Les feux de l’actualité avaient braqué leurs projecteurs sur l’Afghanistan à la fin de l’été avec la prise de Kaboul par les Talibans. Le conflit avait déjà déplacé plus d’un million de personnes avant 2021, le HCR évalue à 670 000 le nombre de personnes ayant récemment fui leur ville ou village dévasté par les combats en 2021, puis la menace de famine en a conduits presque 100 000 à venir à Kaboul et dans ses environs. La plupart des enfants déplacés internes d’Afghanistan ne sont plus scolarisés : leur famille est si pauvre que leur travail est nécessaire. On compterait 4 millions d’enfants non scolarisés dans le pays pour cette raison, qu’ils soient filles ou garçons. L’UNICEF indique que l’extrême précarité financière des familles afghanes de déplacés favorise les mariages très précoces des filles. Beaucoup de familles ne rentreront pas chez elles car les maisons ont été détruites, les champs ne sont plus cultivables par endroits et la sécheresse qui dure depuis deux ans rend très difficile un retour à la vie rurale. La représentante du HCR en Afghanistan a prévenu de la très grande précarité alimentaire des familles de déplacés, évoquant des « situations extrêmes, voire des pertes en vie humaine » probables durant l’hiver 2021-2022.
Un autre pays connaît depuis 7 ans une guerre civile qui a entraîné le déplacement interne de 4,2 millions de personnes : le Yémen. Parmi les déplacés, 80 % de femmes et d’enfants. De plus, le pays accueille plus de 110 000 réfugiés de la corne de l’Afrique, principalement éthiopiens et somaliens, qui dénoncent de mauvais traitements de la part des autorités. Selon le HCR, « plus de 20 millions de Yéménites ont besoin d’une aide humanitaire » (sur 30 millions d’habitants), parmi lesquelles « les personnes ayant quitté leur foyer sont particulièrement exposées ». Le nord du pays, dans les régions de Ta’izz, Maarib et al-Hodayda, a connu de nombreux bombardements saoudiens et gouvernementaux car c’est là que se concentre la rébellion houthie, soutenue par l’Iran. Les enfants sont les plus touchés par la guerre : sous-alimentés, peu ou pas soignés, très peu scolarisés depuis des années.

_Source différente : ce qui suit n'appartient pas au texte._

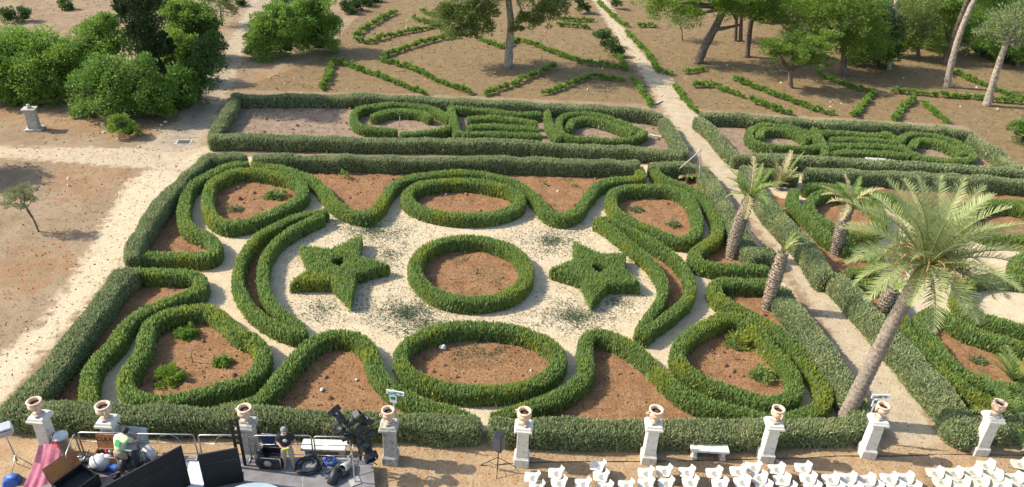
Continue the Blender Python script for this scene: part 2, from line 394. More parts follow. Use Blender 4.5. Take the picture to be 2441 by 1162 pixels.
we1 = hedge('winding hedge of the far right corner hooked round the foot of the pruned palm', [(1561, 395), (1571, 414), (1606, 432), (1650, 449), (1685, 476), (1705, 507), (1714, 536), (1706, 562), (1678, 580), (1657, 597), (1664, 618), (1702, 628), (1754, 631), (1822, 635)], group=gi, **IN)
we2 = hedge('winding hedge of the near right corner curling round to the front hedge', [(1829, 669), (1771, 667), (1722, 667), (1703, 679), (1712, 700), (1743, 721), (1788, 743), (1842, 775), (1890, 816), (1928, 862), (1959, 907), (1966, 941), (1948, 969), (1910, 985), (1860, 998)], group=gi, **IN)
ws1 = hedge('bell shaped wavy hedge at the near left, ending at the narrow front gap', [(520, 972), (575, 962), (610, 950), (645, 920), (672, 886), (700, 850), (731, 821), (765, 800), (807, 791), (848, 798), (877, 821), (888, 852), (901, 883), (930, 913), (979, 945), (1030, 965), (1082, 979), (1128, 998)], group=gi, **IN)
ws2 = hedge('bell shaped wavy hedge at the near right, starting at the narrow front gap', [(1185, 990), (1237, 974), (1289, 955), (1340, 931), (1377, 905), (1397, 876), (1397, 841), (1396, 807), (1413, 790), (1447, 792), (1488, 810), (1530, 838), (1564, 870), (1599, 905), (1640, 936), (1702, 962), (1771, 979), (1836, 996)], group=gi, **IN)
CR = dict(IN, w=.44)
lc = hedge('crescent moon hedge curving round the left star, its outer rim', [(775, 498), (703, 514), (652, 535), (612, 560), (582, 600), (567, 635), (566, 673), (582, 708), (606, 737), (645, 764), (690, 784), (722, 788)], group=gi, **CR)
lc2 = hedge('crescent moon hedge curving round the left star, its inner rim', [(764, 510), (720, 531), (676, 556), (645, 587), (628, 621), (624, 655), (631, 690), (652, 724), (686, 752), (714, 772)], group=gi, **CR)
rc = hedge('crescent moon hedge curving round the right star, its inner rim', [(1424, 520), (1445, 532), (1478, 557), (1519, 590), (1554, 621), (1578, 655), (1584, 686), (1571, 719), (1552, 742), (1534, 766), (1527, 786)], group=gi, **CR)
rc2 = hedge('crescent moon hedge curving round the right star, its outer rim', [(1440, 518), (1461, 524), (1513, 550), (1564, 578), (1606, 604), (1633, 635), (1647, 669), (1640, 704), (1616, 729), (1585, 753), (1557, 772), (1535, 790)], group=gi, **CR)
bed(np.vstack([lc, lc2[::-1]])); bed(np.vstack([rc, rc2[::-1]]))
star('star shaped hedge with an open middle, left of the central ring', [(712, 580), (862, 555), (930, 626), (835, 712), (688, 668)], [(790, 588), (858, 606), (850, 650), (786, 668), (733, 634)], (807, 617))
star('star shaped hedge with an open middle, right of the central ring', [(1368, 570), (1493, 597), (1530, 672), (1411, 712), (1310, 636)], [(1433, 599), (1491, 636), (1453, 674), (1384, 660), (1368, 610)], (1428, 634))
# outer border of the main parterre
OW = dict(OUT)
h_w1 = hedge('tall grey green border hedge on the left side, upper length down to the side gap', [(492, 368), (475, 383), (437, 418), (396, 459), (365, 500), (339, 542), (318, 583), (309, 606)], group=go, **OW)
h_nw = hedge('short grey green border hedge closing the far left corner', [(500, 368), (535, 367), (576, 368)], group=go, **OW)
h_w2 = hedge('tall grey green border hedge on the left side, lower length to the front corner', [(292, 645), (262, 680), (215, 745), (165, 815), (110, 880), (60, 935), (30, 965)], group=go, **dict(OW, w=1.0))
h_n = hedge('long straight grey green border hedge along the far side', [(612, 369), (750, 371), (900, 373), (1050, 375), (1200, 377), (1350, 380), (1515, 385)], group=go, **OW)
h_ne = hedge('short grey green border hedge at the far right corner behind the leaning poles', [(1558, 387), (1600, 388), (1655, 391)], group=go, **OW)
h_e1 = hedge('grey green border hedge on the right side, upper length along the gravel path', [(1678, 398), (1697, 430), (1722, 478), (1752, 528), (1780, 572), (1802, 600)], group=go, **dict(OW, w=.95))
h_e2 = hedge('grey green border hedge on the right side, lower length along the gravel path', [(1860, 686), (1890, 728), (1924, 772), (1969, 836), (2014, 905), (2048, 960), (2066, 992)], group=go, **dict(OW, w=.95))
h_s1 = hedge('grey green front hedge behind the stage and the left pillars', [(20, 968), (80, 970), (172, 973), (344, 978), (482, 981), (640, 984), (800, 989), (930, 995), (1060, 1001), (1126, 1004)], group=go, **dict(OW, w=.85, h=.88, bl=.2))
h_s2 = hedge('grey green front hedge behind the white chairs and the right pillars', [(1186, 1006), (1300, 1010), (1450, 1013), (1560, 1014), (1700, 1014), (1850, 1011), (1980, 1006), (2050, 1000)], group=go, **dict(OW, w=.85, h=.88, bl=.2))
X = lambda *a: np.array([P(*q)[:2] for q in a])
bed(np.vstack([ww1[3:], h_w1[::-1][:-1]]))
bed(np.vstack([ww2, h_w2[::-1]]))
bed(np.vstack([wn[1:], h_n[::-1]]))
bed(np.vstack([we1[1:], X((1850, 625)), h_e1[::-1], h_ne[::-1]]))
bed(np.vstack([we2[:11], X((1985, 965), (2050, 990)), h_e2[::-1]])); bed(np.vstack([ws1, h_s1[4:][::-1]])); bed(np.vstack([ws2, h_s2[1:6][::-1]]))
GROUND.insert(0, ('cream', X((490, 372), (1560, 395), (1690, 400), (1850, 640), (2080, 1010), (2060, 1040), (10, 1010), (290, 640))))
# second parterre behind
NB = dict(OUT, h=.9, w=.74, dens=330, bl=.2, bw=.06)
gN, gE = 'grey green hedges round the back parterre', 'grey green hedges round the far right parterre'
hb = [hedge('back hedge of the second parterre, below the young box rows', [(560, 226), (700, 225), (806, 225), (940, 228), (1047, 233), (1220, 243), (1392, 250), (1530, 262), (1572, 270)], group=gN, **NB),
      hedge('left end hedge of the second parterre beside the shaded track', [(556, 236), (540, 262), (522, 290), (507, 314)], group=gN, **NB),
      hedge('front hedge of the second parterre with a stone bench set into it', [(505, 322), (600, 322), (806, 328), (1013, 331), (1170, 334), (1300, 341), (1430, 348), (1530, 353), (1620, 361)], group=gN, **NB),
      hedge('right end hedge of the second parterre beside the gravel path', [(1586, 282), (1604, 312), (1622, 340), (1630, 356)], group=gN, **NB)]
bed(np.vstack([hb[0], hb[3], hb[2][::-1], hb[1][::-1]]))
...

Ici aussi, le HCR a bien du mal à réunir des fonds pour aider les déplacés internes au Yémen : pour le moment seuls 9 % des besoins définis par l’agence de l’ONU ont été financés. Une guerre rattrapant l’autre, il se trouve que le Yémen craint depuis quelques jours de faire face à une pénurie de blé, son principal fournisseur étant… l’Ukraine.
Ces trois exemples pris hors d’Europe ne reflètent que partiellement la situation: Vénézuéliens, Erythréens, Mozambicains, Rohingyas, Syriens, Iraquiens, Palestiniens, Sahraouis, Géorgiens, Arméniens, Tibétains et bien d’autres peuples connaissent les routes d’un exil forcé.